MEA CEO Malcolm Richards said governments needed to stop prolonging the pain of the clean energy transition by hanging onto the hope that billion-dollar infrastructure projects such as Snowy 2.0 and the Marinus link would eventually provide a solution.
“The solution is an absolute no-brainer. The best way to prevent successive summers of blackout pain is to leverage the investments so many of us have already made in the clean energy transition by encouraging home energy storage,” Richards said.
“This would be a game changer that is well within our immediate reach.
“Investing in home energy storage takes away the need to build more transmission lines, but governments need to be working together to drive this in the right direction — not catching up when it’s all too late.”
Richards said a major obstacle to effective use of solar and energy storage is that current tariff structures do not sufficiently reward homeowners for the amount of power they offset from their solar panels into the grid.
“Excess energy produced during the day from these solar panels is wasted, rather being stored at the source of its generation and load shifted to times of peak demand in the evening,” he said.
Given a grid that often can’t cope with the excess load from solar panels, it was far more logical to invest in battery storage for homes and businesses that are, in many cases, producing more energy than they consume, Richards said. This stored power could then be distributed to the grid when needed.
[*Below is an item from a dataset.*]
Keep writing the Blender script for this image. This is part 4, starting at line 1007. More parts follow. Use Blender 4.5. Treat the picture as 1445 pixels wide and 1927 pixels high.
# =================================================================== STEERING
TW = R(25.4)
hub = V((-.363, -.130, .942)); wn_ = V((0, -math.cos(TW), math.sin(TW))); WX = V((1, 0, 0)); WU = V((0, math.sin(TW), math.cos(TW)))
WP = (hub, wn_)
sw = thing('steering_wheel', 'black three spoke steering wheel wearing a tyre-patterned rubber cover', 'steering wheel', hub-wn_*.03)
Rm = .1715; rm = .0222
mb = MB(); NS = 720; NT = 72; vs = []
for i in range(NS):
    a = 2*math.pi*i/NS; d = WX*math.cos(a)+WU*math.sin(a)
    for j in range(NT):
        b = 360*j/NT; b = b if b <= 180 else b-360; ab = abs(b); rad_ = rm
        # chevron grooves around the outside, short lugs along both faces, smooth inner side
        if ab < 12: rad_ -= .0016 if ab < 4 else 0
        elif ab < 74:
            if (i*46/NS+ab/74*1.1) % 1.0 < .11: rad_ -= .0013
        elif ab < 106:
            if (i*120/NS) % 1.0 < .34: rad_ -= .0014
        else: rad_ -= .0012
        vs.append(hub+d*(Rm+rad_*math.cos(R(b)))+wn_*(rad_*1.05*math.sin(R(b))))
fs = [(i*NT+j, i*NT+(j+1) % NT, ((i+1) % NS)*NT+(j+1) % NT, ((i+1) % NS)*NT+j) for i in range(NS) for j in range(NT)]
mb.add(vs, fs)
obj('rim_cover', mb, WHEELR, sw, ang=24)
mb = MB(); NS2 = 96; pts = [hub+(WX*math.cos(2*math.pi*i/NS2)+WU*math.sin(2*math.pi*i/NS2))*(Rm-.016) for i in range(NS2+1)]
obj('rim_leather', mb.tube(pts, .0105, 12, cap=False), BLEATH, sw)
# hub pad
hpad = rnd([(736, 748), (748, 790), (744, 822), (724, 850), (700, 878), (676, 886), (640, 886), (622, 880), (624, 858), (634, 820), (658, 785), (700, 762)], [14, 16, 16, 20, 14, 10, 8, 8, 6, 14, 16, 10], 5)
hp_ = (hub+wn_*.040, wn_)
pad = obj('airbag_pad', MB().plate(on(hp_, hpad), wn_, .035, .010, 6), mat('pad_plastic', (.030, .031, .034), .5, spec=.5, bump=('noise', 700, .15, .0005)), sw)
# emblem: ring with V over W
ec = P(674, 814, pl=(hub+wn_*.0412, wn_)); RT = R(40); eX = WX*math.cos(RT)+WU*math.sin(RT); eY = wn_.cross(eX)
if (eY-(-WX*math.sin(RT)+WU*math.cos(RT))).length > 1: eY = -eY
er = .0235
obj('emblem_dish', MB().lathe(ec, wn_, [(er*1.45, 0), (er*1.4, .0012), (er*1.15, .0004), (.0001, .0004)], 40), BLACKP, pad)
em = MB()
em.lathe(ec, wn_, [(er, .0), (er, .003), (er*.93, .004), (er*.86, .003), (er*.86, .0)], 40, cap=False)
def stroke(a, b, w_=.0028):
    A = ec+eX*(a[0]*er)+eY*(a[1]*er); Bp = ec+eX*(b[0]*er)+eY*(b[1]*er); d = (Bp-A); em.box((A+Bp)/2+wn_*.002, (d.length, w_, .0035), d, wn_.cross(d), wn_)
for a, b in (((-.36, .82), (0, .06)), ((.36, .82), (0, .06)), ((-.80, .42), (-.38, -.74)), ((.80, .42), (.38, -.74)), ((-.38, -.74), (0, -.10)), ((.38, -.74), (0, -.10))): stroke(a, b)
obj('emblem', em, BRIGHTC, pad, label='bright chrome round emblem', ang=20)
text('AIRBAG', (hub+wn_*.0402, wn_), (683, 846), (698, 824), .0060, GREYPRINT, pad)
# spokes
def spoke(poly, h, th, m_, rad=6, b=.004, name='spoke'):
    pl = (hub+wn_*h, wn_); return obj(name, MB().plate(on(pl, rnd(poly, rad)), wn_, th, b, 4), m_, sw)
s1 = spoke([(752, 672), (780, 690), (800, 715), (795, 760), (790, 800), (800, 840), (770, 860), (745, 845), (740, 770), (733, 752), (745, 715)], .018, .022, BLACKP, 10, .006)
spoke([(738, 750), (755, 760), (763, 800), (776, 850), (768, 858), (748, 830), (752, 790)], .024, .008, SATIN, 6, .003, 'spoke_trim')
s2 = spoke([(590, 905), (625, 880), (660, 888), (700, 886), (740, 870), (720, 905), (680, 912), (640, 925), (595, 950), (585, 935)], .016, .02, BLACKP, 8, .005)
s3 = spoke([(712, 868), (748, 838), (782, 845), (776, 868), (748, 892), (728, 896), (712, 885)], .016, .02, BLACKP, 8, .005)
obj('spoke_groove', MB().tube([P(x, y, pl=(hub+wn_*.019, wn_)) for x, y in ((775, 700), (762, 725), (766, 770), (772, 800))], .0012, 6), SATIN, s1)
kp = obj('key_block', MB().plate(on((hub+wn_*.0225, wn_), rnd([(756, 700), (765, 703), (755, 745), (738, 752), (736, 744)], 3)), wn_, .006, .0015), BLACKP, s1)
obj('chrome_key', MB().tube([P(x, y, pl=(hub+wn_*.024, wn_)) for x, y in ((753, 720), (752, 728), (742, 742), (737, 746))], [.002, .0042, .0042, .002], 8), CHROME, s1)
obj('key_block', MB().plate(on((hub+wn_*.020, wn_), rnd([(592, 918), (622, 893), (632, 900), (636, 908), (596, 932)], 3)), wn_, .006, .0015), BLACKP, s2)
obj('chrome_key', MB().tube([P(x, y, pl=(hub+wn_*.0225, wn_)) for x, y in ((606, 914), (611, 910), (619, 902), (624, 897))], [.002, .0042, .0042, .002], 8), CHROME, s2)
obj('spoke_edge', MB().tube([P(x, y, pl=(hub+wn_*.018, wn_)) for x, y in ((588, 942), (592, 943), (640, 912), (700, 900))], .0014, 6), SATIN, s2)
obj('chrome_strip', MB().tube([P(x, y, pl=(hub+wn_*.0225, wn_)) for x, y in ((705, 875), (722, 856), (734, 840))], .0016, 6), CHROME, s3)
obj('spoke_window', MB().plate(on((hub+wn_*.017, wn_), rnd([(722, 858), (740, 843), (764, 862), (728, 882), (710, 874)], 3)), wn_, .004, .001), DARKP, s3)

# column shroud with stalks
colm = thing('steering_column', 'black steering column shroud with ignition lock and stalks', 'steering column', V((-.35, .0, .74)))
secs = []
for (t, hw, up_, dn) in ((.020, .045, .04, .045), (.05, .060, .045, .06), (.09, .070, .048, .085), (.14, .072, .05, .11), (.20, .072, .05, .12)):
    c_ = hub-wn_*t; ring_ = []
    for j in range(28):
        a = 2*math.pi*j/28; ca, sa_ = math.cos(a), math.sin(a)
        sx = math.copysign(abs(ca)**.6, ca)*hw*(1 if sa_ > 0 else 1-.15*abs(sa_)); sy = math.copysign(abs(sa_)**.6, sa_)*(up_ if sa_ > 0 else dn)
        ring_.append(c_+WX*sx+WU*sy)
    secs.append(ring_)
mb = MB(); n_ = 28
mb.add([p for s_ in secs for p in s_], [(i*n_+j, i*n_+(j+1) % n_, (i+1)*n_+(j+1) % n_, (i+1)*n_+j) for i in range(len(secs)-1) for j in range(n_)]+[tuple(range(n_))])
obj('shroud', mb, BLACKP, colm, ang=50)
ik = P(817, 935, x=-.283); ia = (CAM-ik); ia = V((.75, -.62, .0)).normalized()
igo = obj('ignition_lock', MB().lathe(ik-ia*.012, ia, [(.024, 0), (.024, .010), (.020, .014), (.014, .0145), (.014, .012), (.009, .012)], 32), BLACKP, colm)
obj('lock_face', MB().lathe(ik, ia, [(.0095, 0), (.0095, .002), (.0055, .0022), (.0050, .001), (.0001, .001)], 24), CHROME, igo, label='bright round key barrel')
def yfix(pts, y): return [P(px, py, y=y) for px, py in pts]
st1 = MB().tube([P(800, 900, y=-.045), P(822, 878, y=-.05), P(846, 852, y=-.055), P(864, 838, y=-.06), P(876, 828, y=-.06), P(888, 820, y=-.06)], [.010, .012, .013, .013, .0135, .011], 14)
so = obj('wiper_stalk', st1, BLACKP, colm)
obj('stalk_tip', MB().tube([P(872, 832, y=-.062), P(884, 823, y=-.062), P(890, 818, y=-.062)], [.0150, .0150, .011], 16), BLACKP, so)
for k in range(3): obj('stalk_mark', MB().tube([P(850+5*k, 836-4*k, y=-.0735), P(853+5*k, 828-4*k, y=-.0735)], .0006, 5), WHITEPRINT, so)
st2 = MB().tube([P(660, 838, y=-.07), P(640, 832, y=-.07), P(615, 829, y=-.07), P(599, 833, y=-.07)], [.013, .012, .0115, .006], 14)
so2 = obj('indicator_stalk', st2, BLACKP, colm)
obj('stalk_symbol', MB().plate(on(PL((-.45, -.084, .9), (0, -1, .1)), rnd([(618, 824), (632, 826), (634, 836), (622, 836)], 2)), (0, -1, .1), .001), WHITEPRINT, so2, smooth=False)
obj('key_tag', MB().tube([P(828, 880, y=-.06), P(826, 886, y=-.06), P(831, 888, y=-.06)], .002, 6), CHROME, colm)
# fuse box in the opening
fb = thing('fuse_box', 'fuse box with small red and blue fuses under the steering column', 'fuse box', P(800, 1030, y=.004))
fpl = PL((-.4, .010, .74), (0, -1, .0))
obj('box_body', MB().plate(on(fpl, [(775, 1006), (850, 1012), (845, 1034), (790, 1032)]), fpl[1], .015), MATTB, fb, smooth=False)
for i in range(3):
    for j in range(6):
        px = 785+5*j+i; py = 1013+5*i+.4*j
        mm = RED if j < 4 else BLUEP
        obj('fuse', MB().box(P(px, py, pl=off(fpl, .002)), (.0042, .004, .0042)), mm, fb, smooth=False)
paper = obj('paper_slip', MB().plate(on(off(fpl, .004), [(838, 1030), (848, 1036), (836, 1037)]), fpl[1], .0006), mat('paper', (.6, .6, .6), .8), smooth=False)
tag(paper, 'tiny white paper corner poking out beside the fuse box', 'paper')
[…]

Richards said the latest report by the Australian Energy Market Operator (AEMO) of an impending summer of blackouts as the grid struggled to cope with El Nino weather forecasts showed the urgency of the situation.
The MEA suggested the following measures would support the grid as coal-fired power stations continue to be decommissioned:
- Introducing metering reforms that speed up the rollout of smart meters into every Australian home and business.
- Providing rebates to incentivise home battery storage to soak up the feed-in from large-scale home solar systems across the country during the middle of the day and returning it to the grid.
- Legislating a preference for bidirectional-enabled EVs to further support load shifting, turning EVs from a potential drain on the grid to being part of the solution.
- Urgently reforming consumer electricity tariffs to take advantage of home batteries and bidirectional EVs.